#### Exercise brief
Reply with nothing except the number of lines that contain the word "objects".

# Start of Dataset content

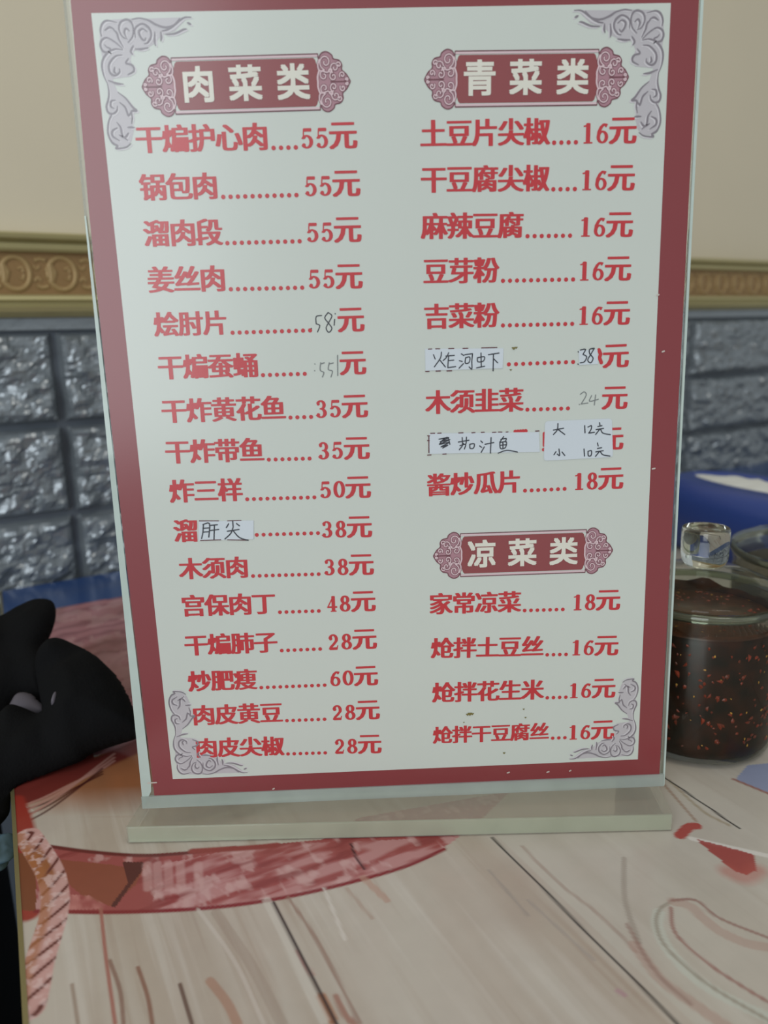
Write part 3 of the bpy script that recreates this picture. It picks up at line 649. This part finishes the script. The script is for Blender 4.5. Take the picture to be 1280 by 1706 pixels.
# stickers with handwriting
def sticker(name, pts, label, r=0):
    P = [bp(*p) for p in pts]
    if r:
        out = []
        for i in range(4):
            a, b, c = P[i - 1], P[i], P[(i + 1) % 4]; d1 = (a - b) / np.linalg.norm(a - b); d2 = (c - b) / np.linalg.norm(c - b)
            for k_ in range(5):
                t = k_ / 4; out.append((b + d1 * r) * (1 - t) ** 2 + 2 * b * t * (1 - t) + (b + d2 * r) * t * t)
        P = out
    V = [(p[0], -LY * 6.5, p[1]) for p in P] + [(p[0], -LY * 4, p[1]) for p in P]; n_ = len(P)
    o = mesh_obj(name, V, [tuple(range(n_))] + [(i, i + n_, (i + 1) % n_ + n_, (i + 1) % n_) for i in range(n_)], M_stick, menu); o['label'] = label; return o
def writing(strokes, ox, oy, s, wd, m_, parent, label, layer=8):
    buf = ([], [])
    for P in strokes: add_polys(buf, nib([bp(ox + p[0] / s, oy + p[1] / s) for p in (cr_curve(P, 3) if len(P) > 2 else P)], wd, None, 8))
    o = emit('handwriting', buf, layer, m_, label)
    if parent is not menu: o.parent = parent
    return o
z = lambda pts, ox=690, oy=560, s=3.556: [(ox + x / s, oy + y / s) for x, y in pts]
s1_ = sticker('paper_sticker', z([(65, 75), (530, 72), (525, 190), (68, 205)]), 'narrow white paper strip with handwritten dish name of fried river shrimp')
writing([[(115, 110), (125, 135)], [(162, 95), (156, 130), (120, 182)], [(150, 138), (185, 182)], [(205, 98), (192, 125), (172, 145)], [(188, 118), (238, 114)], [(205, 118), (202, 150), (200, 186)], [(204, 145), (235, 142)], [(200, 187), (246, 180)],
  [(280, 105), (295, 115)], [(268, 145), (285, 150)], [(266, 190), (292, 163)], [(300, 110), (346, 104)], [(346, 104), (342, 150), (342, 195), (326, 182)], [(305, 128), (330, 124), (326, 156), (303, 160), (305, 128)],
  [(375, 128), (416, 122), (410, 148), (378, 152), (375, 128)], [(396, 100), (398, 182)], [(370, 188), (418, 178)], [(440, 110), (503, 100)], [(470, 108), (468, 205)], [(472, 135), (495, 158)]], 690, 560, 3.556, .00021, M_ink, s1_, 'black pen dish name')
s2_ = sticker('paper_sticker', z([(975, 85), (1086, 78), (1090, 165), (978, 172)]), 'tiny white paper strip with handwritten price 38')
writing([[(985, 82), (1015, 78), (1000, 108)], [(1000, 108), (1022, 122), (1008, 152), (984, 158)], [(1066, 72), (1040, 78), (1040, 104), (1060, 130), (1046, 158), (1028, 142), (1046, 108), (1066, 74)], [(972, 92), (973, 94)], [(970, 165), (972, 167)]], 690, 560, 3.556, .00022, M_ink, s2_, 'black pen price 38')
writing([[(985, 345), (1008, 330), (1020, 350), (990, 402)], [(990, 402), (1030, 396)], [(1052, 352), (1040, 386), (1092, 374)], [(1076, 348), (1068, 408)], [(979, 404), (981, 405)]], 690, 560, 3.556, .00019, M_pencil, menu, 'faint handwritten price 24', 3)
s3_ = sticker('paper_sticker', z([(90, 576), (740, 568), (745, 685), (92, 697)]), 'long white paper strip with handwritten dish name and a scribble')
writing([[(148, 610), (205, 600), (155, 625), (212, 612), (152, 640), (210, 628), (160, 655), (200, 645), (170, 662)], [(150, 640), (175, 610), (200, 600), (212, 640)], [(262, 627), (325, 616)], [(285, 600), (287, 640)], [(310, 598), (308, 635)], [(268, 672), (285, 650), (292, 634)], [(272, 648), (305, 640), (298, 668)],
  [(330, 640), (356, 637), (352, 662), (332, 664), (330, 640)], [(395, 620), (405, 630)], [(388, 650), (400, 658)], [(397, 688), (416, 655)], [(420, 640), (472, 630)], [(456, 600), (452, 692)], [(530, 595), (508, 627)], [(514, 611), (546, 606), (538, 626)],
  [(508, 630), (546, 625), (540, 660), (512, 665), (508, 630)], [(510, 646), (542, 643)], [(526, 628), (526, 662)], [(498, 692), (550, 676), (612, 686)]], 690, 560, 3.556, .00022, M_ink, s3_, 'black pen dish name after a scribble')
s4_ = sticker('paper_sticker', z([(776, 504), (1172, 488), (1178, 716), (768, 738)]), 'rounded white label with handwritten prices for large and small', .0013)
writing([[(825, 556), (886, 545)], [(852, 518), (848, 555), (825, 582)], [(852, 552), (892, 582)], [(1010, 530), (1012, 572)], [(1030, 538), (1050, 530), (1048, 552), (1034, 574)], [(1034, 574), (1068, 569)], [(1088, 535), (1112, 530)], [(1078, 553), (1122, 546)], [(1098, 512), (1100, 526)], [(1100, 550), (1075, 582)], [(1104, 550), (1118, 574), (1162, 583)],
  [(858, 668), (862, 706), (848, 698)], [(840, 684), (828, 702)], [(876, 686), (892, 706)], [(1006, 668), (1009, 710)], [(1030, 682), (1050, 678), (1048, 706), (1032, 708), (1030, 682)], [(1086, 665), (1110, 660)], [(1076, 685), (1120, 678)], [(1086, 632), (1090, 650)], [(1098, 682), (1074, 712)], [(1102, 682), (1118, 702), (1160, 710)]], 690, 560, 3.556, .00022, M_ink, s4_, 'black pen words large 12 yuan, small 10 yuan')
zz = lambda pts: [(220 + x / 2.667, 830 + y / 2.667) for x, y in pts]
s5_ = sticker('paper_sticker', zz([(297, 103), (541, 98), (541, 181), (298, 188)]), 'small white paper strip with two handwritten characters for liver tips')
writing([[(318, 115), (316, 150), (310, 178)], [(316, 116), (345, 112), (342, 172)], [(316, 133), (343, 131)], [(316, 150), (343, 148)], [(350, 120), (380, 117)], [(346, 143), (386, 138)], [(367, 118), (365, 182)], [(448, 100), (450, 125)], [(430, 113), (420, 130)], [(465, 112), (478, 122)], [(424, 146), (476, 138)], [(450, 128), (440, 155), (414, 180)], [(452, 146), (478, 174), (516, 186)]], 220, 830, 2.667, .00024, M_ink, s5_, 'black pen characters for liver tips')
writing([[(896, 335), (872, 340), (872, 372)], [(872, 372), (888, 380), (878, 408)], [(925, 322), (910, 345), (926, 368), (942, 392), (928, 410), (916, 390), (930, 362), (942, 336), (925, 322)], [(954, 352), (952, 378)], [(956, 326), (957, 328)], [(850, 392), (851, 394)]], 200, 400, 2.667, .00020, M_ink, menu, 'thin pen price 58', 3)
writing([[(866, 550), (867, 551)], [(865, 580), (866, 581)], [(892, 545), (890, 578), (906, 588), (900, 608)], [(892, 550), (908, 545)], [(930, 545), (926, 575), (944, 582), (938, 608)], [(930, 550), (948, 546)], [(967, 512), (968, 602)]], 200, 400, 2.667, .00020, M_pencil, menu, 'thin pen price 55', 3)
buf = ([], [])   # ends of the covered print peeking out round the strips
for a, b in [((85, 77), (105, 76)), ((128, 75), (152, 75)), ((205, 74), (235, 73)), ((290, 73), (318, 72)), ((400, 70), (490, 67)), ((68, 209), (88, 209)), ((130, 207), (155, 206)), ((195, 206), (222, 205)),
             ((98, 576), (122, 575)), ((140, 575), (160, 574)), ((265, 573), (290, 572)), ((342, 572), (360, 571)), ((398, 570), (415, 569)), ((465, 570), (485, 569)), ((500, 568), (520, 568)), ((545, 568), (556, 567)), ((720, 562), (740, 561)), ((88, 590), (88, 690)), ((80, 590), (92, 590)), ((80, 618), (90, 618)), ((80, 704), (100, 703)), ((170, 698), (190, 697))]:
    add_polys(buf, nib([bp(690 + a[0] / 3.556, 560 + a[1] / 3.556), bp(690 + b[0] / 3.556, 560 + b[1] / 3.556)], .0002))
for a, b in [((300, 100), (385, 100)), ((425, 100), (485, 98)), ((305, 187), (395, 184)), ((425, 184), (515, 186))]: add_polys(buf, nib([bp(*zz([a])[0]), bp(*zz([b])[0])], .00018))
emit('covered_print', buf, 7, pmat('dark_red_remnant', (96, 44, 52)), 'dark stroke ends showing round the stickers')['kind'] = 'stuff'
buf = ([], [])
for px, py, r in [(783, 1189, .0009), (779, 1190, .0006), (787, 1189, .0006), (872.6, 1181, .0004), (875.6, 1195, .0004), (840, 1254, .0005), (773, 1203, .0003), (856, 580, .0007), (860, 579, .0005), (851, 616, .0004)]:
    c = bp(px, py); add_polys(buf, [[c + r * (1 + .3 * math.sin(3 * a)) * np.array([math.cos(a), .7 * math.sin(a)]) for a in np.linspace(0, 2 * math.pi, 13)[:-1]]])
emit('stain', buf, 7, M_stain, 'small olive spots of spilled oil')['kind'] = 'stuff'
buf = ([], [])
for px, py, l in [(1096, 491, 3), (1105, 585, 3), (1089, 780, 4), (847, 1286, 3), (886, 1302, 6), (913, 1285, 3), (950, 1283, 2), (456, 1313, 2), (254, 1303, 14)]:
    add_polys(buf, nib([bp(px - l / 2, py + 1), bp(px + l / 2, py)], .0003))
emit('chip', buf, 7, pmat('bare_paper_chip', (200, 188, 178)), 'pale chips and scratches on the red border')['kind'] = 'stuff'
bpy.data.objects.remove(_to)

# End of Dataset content
# Start of Dataset content

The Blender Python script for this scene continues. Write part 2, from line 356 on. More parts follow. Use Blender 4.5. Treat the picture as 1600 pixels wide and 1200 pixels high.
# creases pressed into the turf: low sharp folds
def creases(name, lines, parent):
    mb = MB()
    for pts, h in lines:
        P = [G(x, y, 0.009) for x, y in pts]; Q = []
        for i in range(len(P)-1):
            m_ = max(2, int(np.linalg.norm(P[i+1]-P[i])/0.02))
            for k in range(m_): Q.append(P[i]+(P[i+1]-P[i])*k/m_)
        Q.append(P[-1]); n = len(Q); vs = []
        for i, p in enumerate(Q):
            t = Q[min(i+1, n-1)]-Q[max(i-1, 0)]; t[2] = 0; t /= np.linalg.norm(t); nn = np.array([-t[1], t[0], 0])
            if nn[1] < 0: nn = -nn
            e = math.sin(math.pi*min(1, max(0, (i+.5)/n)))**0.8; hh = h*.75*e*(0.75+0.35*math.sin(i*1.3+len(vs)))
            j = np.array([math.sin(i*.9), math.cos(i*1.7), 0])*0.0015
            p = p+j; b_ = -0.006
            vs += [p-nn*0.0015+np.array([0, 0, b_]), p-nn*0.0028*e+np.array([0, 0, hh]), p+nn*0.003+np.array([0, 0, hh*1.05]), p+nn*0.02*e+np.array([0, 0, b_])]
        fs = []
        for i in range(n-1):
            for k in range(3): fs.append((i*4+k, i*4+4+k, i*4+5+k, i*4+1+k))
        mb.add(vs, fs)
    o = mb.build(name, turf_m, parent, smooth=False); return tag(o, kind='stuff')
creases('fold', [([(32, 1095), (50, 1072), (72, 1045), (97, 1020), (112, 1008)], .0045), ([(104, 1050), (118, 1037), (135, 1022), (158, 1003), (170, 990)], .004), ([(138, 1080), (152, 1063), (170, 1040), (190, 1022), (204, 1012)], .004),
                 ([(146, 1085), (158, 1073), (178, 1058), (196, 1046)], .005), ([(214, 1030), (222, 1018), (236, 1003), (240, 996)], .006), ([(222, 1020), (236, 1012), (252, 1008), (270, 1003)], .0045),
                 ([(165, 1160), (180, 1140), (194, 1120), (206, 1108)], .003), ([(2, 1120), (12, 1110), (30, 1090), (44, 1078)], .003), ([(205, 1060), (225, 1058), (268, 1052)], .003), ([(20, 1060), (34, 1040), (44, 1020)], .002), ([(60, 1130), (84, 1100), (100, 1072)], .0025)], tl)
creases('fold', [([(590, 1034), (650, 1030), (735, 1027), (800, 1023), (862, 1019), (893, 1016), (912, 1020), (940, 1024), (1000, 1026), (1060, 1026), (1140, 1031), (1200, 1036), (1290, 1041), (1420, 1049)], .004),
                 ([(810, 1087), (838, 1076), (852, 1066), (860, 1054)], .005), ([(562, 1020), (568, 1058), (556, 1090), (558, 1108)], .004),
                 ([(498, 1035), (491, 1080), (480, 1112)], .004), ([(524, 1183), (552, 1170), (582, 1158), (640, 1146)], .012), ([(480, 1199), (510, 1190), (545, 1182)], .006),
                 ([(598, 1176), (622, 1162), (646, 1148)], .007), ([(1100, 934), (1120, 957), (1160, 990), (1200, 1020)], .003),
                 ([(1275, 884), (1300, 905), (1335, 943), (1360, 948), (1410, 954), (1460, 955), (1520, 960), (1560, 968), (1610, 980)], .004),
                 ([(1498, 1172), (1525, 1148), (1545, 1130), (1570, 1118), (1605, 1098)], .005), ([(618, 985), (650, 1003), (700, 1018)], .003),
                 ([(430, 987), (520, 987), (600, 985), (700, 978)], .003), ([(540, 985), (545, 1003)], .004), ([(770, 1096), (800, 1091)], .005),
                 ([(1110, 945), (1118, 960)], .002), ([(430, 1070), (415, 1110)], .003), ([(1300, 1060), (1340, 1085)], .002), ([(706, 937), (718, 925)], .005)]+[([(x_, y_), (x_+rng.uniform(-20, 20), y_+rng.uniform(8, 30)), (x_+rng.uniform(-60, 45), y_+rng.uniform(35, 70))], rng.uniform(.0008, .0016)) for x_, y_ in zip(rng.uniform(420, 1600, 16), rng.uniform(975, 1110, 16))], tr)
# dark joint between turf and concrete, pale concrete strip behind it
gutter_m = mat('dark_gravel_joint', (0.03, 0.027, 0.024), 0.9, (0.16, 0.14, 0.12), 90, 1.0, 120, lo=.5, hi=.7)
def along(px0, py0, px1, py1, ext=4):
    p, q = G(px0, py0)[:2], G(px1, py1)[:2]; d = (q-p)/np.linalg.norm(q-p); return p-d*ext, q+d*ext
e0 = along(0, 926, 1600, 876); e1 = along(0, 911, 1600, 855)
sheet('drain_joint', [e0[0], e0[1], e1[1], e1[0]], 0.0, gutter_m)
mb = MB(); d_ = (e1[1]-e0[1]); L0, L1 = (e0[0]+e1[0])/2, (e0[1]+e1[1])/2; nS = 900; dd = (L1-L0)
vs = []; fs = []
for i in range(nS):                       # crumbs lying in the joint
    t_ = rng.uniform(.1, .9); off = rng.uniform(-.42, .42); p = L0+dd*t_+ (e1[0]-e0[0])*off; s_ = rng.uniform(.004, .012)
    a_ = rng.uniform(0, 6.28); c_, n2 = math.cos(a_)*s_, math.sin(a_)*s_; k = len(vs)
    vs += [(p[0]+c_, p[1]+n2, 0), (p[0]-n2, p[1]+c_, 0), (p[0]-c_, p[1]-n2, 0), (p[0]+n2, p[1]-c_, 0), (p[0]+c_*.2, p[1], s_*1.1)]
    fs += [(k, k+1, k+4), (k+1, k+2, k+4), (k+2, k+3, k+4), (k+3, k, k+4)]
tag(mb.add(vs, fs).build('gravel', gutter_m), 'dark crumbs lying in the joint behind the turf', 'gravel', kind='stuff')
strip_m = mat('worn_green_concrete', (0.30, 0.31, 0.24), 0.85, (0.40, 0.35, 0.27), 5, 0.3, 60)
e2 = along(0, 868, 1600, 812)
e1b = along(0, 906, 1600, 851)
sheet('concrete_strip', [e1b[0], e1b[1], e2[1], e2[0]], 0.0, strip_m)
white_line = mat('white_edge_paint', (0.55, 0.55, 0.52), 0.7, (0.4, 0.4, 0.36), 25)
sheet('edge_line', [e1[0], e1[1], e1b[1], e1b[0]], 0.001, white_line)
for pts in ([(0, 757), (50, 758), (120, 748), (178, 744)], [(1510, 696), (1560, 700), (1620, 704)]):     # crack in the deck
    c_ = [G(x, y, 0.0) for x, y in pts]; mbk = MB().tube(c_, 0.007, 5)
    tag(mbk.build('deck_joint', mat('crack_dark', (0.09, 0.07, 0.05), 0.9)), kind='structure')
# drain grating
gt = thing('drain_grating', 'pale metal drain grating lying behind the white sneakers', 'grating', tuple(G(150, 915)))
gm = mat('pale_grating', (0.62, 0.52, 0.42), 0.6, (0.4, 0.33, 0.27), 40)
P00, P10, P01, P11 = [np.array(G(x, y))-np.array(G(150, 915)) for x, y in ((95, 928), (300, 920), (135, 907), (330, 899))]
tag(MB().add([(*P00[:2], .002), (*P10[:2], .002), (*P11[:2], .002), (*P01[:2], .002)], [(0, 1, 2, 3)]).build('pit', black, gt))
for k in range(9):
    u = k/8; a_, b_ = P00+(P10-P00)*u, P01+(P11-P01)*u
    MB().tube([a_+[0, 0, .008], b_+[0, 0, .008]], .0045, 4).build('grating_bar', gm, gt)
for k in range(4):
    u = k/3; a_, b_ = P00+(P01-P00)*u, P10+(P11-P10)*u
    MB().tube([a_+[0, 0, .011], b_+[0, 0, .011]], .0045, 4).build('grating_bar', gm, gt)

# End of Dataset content
# Start of Dataset content

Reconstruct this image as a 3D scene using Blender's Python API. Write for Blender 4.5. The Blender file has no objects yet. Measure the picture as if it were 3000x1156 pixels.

# End of Dataset content

#### Reply to the exercise
2